“When I was in the Blatná chateau with Jaromír Homolka again, we were studying the local collections. One day I came to him in a state of amazement, and it was probably apparent that I was having some kind of a shock. He looks at me and asks me: ´So what have you found? Škréta, or Brandl?´ - ´Brandl,´ I replied. Really, it was no fantasy nor fabrication, but it was a real finding of a remarkable painting of an Alexandrian theme, which was included there as a collected material without any further specification. At first I didn’t even classify it correctly from the iconographical point of view, for which I repent, but at that time I didn’t have the possibility to rely on iconographically relevant literature yet. That was an example of what was possible to find there.”
“The years of my study were interconnected with one great person, who was deeply ingrained in the nation’s memory, and who in my opinion should be ingrained there even more. She was Růžena Vacková, a truly remarkable woman, a Catholic convert, who was an advocate of sacrificing oneself – a task which she has fulfilled absolutely. As far as I know, she remained in prison the longest time of all, they nearly had to kick her out of there, because she refused all forms of petitions for pardon. ´While there are still others imprisoned, I will not try to get out at all.´ She thus sacrificed herself completely. She was my professor for classical archeology, which she taught together with professor Čadík – a similarly tragic person. Tragic – but tragic in a victorious and triumphant way, you could say.”
“...politically speaking, I naturally felt threatened with my bourgeois origin, and so on.
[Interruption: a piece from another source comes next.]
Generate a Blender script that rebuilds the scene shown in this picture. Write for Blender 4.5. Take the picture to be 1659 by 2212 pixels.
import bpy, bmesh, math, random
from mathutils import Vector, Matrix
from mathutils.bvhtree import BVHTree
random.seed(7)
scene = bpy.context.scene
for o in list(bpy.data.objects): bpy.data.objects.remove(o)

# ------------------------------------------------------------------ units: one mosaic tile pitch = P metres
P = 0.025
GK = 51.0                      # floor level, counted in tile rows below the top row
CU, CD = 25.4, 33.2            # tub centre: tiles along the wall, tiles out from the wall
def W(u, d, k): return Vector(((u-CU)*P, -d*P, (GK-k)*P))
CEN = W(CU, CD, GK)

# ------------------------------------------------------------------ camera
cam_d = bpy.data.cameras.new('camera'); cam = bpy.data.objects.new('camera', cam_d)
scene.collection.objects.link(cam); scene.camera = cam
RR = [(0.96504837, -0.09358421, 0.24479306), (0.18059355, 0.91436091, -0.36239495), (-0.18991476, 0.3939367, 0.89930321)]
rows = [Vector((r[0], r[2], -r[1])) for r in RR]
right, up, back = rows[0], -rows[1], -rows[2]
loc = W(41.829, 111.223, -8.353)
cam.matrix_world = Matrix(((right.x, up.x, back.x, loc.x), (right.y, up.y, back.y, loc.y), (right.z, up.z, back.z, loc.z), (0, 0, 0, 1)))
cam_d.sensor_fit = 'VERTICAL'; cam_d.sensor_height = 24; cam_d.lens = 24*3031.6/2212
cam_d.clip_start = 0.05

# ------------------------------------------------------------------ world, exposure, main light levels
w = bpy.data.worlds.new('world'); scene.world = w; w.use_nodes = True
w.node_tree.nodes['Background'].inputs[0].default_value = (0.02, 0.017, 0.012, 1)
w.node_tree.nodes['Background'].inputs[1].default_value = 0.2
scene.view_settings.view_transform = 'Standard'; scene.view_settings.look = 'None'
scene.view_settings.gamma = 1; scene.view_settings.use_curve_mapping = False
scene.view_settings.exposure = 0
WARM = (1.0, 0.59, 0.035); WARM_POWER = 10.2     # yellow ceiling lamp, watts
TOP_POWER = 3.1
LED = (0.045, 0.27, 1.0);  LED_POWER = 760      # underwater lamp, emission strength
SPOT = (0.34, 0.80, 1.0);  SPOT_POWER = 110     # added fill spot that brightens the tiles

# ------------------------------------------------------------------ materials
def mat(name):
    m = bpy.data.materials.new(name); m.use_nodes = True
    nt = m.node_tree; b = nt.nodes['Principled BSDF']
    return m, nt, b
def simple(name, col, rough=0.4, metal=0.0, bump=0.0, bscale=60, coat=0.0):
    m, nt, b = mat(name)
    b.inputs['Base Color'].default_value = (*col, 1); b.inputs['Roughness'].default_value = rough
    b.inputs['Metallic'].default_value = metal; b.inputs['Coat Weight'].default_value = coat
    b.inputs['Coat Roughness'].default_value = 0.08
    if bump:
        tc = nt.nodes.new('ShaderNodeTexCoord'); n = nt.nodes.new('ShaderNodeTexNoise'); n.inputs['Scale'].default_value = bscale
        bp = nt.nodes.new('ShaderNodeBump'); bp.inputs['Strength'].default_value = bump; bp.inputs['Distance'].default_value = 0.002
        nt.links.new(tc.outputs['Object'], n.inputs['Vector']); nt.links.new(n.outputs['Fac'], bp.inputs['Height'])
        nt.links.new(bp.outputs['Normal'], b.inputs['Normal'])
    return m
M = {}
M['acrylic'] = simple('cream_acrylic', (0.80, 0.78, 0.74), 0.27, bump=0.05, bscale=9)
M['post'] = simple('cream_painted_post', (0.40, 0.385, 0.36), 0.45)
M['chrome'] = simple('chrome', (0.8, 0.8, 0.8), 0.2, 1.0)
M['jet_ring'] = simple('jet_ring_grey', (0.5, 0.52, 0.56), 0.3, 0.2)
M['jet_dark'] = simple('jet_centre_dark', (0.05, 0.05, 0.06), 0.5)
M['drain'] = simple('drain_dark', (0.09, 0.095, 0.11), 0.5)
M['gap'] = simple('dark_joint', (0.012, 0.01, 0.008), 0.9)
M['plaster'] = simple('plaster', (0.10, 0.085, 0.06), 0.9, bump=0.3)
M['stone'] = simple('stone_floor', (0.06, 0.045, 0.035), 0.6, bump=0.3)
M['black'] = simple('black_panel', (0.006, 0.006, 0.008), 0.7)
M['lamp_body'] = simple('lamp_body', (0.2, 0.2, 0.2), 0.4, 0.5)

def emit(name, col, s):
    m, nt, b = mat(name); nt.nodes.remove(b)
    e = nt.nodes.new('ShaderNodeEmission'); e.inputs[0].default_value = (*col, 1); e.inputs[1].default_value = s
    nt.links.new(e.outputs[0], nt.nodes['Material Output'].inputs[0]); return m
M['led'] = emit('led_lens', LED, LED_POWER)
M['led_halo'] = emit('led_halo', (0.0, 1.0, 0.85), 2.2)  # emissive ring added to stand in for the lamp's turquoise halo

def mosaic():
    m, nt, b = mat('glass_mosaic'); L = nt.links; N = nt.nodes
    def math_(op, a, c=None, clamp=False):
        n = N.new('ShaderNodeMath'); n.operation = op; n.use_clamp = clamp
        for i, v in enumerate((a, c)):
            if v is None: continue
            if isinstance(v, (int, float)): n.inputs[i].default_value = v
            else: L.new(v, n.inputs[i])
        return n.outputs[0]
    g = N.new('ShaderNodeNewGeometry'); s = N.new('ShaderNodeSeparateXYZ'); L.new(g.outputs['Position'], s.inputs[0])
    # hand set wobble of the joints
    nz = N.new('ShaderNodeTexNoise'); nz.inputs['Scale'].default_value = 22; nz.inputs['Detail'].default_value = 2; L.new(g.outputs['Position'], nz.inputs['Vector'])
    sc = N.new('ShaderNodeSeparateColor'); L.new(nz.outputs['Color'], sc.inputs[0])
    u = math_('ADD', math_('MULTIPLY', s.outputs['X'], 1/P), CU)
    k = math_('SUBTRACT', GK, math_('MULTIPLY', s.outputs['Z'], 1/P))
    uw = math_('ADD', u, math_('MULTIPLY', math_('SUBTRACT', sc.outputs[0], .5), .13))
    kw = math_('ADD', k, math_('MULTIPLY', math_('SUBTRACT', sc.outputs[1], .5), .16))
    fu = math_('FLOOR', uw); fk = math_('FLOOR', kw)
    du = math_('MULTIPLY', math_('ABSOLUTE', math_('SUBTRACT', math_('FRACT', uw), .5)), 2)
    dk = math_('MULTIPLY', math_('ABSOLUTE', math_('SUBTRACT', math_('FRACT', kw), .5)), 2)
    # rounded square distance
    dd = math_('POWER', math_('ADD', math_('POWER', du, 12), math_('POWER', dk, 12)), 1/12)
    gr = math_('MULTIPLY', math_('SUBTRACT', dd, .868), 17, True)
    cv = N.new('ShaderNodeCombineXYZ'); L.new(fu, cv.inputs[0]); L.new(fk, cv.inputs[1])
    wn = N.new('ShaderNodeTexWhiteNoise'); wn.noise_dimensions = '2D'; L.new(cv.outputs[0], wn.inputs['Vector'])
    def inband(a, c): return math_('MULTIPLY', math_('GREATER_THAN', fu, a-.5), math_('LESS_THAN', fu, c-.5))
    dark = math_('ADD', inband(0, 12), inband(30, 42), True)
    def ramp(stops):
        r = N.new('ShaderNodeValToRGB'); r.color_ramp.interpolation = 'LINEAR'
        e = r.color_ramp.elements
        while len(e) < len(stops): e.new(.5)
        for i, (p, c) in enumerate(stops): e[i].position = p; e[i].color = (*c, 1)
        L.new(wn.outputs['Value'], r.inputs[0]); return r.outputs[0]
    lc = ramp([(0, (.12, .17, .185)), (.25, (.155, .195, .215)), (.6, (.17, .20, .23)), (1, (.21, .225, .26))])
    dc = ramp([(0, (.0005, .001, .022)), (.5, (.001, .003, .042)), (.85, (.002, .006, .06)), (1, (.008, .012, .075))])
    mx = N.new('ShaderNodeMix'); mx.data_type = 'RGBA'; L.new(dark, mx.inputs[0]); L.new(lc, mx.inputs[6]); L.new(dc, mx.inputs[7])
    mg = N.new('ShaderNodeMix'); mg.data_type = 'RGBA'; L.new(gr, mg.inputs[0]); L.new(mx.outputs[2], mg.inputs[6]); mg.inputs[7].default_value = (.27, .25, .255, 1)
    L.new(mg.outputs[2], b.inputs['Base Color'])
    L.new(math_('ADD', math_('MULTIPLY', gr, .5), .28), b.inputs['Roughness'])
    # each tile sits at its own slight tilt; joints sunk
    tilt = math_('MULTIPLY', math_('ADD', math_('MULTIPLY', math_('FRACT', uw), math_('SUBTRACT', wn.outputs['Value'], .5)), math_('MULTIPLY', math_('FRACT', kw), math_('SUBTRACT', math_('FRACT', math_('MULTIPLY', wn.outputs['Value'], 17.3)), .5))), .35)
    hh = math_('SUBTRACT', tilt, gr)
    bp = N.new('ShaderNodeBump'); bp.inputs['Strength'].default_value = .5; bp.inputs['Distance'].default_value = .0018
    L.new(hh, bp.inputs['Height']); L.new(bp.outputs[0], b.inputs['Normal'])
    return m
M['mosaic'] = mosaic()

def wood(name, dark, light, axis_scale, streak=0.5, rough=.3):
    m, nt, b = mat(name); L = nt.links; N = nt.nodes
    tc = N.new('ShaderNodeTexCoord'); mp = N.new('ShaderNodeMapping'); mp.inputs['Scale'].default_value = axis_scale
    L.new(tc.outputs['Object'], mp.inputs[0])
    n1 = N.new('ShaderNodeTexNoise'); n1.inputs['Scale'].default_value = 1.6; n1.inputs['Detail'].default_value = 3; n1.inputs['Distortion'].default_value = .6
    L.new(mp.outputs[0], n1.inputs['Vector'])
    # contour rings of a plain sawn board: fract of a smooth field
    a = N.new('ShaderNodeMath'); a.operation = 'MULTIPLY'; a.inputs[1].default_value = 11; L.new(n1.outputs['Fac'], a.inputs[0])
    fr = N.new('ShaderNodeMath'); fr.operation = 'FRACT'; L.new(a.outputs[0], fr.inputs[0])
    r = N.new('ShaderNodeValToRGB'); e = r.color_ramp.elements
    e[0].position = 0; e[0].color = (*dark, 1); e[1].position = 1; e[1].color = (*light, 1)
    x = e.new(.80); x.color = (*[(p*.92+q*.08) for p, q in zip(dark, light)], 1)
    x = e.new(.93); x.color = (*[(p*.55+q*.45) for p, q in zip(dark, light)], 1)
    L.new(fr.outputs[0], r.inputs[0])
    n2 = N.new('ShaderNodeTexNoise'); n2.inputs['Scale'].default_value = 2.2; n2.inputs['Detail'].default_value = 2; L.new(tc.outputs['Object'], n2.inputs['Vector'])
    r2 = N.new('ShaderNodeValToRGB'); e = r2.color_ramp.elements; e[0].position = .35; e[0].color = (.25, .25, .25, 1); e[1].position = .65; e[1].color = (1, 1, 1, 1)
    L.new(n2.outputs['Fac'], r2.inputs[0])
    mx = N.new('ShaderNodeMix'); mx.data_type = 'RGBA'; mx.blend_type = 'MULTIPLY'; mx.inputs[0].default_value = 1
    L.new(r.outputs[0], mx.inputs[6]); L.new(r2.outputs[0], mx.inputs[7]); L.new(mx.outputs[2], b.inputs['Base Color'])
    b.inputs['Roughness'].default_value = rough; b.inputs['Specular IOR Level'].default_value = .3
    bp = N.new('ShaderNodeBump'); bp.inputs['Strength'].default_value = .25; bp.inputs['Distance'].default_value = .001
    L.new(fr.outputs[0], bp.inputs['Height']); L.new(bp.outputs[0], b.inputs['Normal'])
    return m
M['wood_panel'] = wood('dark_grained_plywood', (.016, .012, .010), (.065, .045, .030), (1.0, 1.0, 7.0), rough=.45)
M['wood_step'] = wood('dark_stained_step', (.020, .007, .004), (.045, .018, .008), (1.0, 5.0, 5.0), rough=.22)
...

Nobody attacked me directly, but I felt constantly that this danger was still present there. I tried to avoid it, but I didn’t avoid it quite well, because there was another trap which the Bolsheviks had in store for me – the PTP, or Auxiliary Technical Battalions. In the next draft, and it actually didn’t happen on the day of the draft, but on the famous and well known date of September 5, 1950, which was actually the day when PTP was born. I can thus say that I am proud at being a fundamentalist PTP member.” Interviewer: “That’s nice.” – “Because basically I spent all the time in PTP during their existence. For they were canceled in April 1954, and replaced by other units, unarmed units, and so on.”
Pavel Preiss was born May 21, 1926, and his bourgeois origin was to affect his life in the communist Czechoslovakia significantly. He has been living in one place all his life, in a house between the Prague neighbourhoods of Vinohrady and Vršovice. He attended elementary school there, and in 1938 he began studying a grammar school. The war complicated his studies when he was forced to do conscripted labour at the end of the war. After the war he began studying art history and classical archeology at the Faculty of Arts of Charles University, and he has remained faithful to his beloved subject throughout his life. In 1950 he was drafted to the Auxiliary Technical Battalions, which were just established. Unwillingly, he was loyal to this unit throughout its entire existence, till 1954. Upon returning from his military service he began working in the State Monument Conservation Administration, and under its National Cultural Committee he spent two years cataloguing collections of artworks in Czech chateaux. In 1956 he found employment in the National Museum, but he was not happy with the prevailing atmosphere in the workplace and the political situation there. While there, he however managed to be awarded the Candidate of Sciences degree, without having to join the Communist Party. In the early 1960s an opportunity to work for the National Gallery arose, and eventually it also became possible for him to organize foreign exhibitions. At that time he also resisted offers of collaboration with the State Secret Police. In 1969 he was awarded the docent degree. Briefly he was lecturing at the Faculty of Arts, but after a short time he was forced to leave. In 1992 he became a professor and in 1993-1994 he had the honour to work as a visiting professor at Vienna University. After his return to Prague continued lecturing at Charles University. Pavel Preiss passed away on December, the 17th, 2023.